LoisLaw subscribers began receiving notices over the weekend informing them of the news. The letter stated that WK will sunset the Loislaw product effective Nov. 30, and that “we are collaborating with Fastcase so they can offer comparable subscription plans on the Fastcase platform, including Loislaw treatise libraries, at the same or lower prices as your current Loislaw subscription.”

Reached by phone, Fastcase CEO Ed Walters confirmed the acquisition. He said that it was an assets-only purchase that includes the Loislaw brand and domain name and that will move Loislaw’s subscribers to Fastcase. He declined to disclose the purchase price.

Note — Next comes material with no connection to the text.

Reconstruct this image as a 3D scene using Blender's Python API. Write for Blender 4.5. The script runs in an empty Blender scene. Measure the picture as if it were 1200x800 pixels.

Wolters Kluwer … is increasingly focusing its products on the larger-firm market and on highly regulated and specialized areas of law such as corporate finance, securities, tax, banking and health. Given that focus, it no longer makes much sense for the company to spend resources on a product such as Loislaw that does not fit with its market.

Subscribers will be migrated to the Fastcase service sometime before Nov. 30, when the current Loislaw site will be shut down. Existing subscriptions will be grandfathered at their current or better prices, Walters told me.

This seems like a great move by Fastcase to improve its platform by including the substantial resources available through Loislaw — after all, Loislaw was one of the first databases geared toward small firms with a lower price tag than WEXIS.